Si cade, così, in uno stato di profonda tristezza e apatia, in cui si perde interesse per noi stessi e per quello che ci circonda, perdendo fiducia nelle proprie possibilità. Viene rilevata spesso una svalutazione di se stessi, una mancanza di autostima, una grande ansia, una stanchezza permanente e un senso di inutilità rispetto a qualsiasi azione od evento.

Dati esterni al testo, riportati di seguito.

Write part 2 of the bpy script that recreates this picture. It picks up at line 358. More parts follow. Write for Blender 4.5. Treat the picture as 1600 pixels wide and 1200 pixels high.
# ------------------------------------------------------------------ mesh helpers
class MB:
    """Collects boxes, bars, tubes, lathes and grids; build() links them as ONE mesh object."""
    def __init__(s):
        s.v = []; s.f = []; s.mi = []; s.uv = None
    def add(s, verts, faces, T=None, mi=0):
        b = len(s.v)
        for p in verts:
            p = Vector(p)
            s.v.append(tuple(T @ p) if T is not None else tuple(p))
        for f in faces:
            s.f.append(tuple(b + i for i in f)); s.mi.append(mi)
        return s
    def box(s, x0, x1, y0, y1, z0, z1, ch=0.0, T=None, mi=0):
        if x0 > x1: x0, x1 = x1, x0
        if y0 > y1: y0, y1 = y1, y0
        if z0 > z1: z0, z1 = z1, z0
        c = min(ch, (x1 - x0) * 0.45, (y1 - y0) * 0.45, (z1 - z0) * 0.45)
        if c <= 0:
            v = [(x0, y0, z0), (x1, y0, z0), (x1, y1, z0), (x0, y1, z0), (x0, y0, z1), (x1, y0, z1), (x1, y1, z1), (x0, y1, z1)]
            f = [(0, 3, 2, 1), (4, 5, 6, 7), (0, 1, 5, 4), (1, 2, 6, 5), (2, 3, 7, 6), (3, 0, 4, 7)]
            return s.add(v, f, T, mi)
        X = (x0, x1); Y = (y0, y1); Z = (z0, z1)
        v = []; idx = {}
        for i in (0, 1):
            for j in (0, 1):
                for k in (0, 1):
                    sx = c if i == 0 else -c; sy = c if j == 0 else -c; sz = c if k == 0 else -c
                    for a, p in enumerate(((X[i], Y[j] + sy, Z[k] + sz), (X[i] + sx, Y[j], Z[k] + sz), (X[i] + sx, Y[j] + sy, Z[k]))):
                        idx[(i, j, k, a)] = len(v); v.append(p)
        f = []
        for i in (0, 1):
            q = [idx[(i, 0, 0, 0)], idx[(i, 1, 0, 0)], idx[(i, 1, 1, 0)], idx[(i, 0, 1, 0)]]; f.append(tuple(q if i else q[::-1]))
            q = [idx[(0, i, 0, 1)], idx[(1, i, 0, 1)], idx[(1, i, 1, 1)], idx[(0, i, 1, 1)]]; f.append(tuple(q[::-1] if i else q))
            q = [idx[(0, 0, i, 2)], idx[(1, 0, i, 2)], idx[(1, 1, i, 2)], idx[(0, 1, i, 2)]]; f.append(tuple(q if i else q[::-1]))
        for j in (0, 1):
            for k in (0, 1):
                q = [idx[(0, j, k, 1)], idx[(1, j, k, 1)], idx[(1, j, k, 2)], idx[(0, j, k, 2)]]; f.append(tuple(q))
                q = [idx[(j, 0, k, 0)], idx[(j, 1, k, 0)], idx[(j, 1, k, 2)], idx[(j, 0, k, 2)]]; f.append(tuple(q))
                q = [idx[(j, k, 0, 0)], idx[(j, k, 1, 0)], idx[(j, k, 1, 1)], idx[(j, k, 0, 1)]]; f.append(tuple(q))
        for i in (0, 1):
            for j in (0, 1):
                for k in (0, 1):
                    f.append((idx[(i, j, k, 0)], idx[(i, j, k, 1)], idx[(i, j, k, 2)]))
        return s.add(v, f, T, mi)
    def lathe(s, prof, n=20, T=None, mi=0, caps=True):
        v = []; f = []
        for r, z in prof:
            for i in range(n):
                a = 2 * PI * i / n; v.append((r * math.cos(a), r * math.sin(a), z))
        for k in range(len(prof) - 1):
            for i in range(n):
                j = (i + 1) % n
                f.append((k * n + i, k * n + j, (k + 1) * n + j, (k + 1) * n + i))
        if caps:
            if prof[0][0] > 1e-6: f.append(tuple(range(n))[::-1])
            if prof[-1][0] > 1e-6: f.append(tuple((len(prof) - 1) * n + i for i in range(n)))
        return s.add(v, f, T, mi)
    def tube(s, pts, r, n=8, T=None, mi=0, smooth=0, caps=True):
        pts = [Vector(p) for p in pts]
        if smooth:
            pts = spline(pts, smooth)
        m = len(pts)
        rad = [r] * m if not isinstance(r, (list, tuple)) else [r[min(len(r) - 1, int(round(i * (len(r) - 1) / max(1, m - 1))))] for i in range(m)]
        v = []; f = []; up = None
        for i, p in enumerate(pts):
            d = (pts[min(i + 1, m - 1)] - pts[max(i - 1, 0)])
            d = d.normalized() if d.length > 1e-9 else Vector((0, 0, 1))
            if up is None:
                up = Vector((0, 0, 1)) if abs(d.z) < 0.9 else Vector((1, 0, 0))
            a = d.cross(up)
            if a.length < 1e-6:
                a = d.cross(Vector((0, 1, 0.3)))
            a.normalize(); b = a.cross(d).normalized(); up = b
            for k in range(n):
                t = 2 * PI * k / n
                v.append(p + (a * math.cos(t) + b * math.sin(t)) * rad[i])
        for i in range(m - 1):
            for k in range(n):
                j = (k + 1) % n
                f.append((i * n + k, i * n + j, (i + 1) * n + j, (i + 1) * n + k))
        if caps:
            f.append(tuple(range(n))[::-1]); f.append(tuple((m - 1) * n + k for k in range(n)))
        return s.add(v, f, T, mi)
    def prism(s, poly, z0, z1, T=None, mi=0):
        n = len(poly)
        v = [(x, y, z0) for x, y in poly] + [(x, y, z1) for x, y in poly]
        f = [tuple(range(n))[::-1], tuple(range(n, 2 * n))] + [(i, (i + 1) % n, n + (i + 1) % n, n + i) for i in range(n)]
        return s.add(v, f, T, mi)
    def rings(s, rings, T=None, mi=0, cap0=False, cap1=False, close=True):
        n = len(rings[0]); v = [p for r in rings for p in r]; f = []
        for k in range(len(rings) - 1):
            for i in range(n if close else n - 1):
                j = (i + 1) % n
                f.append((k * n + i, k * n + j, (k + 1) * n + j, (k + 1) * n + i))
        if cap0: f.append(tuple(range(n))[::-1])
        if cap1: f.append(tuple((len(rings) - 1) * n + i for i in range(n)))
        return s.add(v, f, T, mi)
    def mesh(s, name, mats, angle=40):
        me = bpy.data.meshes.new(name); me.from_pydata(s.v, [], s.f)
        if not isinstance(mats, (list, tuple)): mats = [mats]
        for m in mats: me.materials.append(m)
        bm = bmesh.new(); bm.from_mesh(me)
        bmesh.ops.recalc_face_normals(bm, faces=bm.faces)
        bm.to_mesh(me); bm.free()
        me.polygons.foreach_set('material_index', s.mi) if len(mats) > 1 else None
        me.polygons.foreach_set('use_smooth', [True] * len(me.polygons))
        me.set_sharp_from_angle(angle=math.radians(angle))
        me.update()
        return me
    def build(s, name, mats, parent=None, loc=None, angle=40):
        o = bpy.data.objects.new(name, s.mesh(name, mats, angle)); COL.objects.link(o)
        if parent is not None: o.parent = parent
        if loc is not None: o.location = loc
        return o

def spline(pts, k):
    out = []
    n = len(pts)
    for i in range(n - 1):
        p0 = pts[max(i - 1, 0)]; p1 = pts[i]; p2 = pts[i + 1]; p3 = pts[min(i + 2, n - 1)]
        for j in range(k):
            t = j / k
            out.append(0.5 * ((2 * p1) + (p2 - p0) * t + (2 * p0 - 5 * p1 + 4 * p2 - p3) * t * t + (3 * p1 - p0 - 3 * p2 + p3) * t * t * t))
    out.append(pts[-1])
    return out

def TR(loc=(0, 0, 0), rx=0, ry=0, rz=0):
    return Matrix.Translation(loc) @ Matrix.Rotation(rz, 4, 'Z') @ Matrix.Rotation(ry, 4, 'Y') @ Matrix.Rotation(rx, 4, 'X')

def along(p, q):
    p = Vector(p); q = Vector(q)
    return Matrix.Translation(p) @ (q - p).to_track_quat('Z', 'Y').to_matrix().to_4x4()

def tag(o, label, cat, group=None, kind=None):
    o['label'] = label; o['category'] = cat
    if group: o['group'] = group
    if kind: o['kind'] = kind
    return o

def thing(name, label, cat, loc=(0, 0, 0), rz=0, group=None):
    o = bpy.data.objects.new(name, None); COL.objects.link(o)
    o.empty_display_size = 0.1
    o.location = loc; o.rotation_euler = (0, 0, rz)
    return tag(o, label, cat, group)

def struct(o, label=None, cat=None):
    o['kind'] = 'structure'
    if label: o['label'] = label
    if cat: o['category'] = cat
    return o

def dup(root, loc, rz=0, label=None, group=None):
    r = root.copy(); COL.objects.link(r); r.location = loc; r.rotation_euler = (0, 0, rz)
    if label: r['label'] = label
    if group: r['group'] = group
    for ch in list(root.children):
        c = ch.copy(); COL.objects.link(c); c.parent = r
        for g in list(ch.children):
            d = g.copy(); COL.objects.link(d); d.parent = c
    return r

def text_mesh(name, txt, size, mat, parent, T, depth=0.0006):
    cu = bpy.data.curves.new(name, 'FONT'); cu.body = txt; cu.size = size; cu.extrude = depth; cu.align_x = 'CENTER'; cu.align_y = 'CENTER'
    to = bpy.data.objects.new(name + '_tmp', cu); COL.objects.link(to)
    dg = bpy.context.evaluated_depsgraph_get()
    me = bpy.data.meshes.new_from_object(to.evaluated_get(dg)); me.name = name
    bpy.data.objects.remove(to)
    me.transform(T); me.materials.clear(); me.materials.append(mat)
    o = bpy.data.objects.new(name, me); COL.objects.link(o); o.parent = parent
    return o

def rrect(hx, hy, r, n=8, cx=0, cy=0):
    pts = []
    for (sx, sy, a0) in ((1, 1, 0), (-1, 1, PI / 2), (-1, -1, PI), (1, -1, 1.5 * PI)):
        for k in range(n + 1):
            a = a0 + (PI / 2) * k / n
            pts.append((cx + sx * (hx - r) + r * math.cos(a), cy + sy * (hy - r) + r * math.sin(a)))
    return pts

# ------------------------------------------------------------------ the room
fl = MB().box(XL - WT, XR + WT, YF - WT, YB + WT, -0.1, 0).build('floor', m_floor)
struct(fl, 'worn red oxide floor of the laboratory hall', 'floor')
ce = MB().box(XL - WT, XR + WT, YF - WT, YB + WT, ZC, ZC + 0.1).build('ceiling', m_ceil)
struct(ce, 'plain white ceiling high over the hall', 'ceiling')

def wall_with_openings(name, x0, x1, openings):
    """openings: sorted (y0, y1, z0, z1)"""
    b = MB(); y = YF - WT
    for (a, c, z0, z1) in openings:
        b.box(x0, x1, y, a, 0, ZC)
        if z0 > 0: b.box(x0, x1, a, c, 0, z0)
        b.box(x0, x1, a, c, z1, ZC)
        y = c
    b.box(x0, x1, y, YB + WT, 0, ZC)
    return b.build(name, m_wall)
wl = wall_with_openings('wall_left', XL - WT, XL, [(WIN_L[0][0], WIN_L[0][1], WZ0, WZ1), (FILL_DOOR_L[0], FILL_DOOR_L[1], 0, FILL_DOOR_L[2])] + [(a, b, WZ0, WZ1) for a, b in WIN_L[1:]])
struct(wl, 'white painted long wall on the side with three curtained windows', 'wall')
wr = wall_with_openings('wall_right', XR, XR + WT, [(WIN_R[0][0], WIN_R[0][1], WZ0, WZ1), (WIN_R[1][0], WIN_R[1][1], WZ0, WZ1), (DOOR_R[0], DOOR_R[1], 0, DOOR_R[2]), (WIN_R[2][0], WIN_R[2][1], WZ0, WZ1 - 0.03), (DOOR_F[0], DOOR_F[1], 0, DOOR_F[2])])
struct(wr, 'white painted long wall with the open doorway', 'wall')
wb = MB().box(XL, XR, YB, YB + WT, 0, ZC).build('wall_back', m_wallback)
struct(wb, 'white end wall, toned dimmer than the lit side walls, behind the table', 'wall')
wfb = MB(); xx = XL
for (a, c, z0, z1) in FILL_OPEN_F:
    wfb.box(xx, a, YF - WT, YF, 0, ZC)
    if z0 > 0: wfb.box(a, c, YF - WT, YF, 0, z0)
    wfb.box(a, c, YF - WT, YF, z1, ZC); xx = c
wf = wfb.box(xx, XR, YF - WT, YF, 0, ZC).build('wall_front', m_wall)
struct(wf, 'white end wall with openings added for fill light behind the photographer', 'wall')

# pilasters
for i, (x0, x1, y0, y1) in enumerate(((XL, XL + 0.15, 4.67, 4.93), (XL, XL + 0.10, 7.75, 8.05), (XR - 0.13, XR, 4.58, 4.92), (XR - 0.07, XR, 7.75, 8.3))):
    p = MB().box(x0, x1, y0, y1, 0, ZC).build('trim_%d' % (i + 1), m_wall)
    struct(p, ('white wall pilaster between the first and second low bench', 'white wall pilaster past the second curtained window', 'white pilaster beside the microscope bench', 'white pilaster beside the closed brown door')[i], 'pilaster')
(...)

Come si può prevenire tutto ciò?
Innanzitutto rendere le aspettative sul pensionamento più realistiche e concrete, senza fermarsi a pensare che sarà un bel periodo e basta. Potrà infatti essere un bel periodo se già qualche mese prima iniziamo a pensare, progettare e predisporre concretamente quello che vorremmo fare quando finalmente ne avremo la possibilità. Meglio se le attività che scegliamo sono quelle che desideriamo fare da tempo e se prevedono la presenza di altre persone, ad esempio: iscriversi a corsi artistici, sportivi ecc.., incontrare amici, dipingere, suonare uno strumento, fare volontariato, progettare e fare qualche gita o un viaggio.

 

La necessità di promuovere un invecchiamento fisicamente attivo e di sviluppare interventi che promuovano stili di vita attivi è riconosciuta da tanti interlocutori sul versante scientifico e socio-sanitario. Se necessario chiedere aiuto ad uno psicologo; in questi casi l’intervento psicologico ha l’obiettivo di aiutare la persona a vivere il pensionamento come un momento transitorio in cui assume un ruolo di primaria importanza la memoria, cioè il resoconto della propria vita e così si possa allora rielaborare il percorso che si è fatto fino a quel momento: cioè fare un rendiconto del percorso effettuato per continuare a mantenere quell’autostima o addirittura potenziarla.
E’ fondamentale infine, superare l’idea che essere in pensione significhi essere pensionato dalla vita!!!!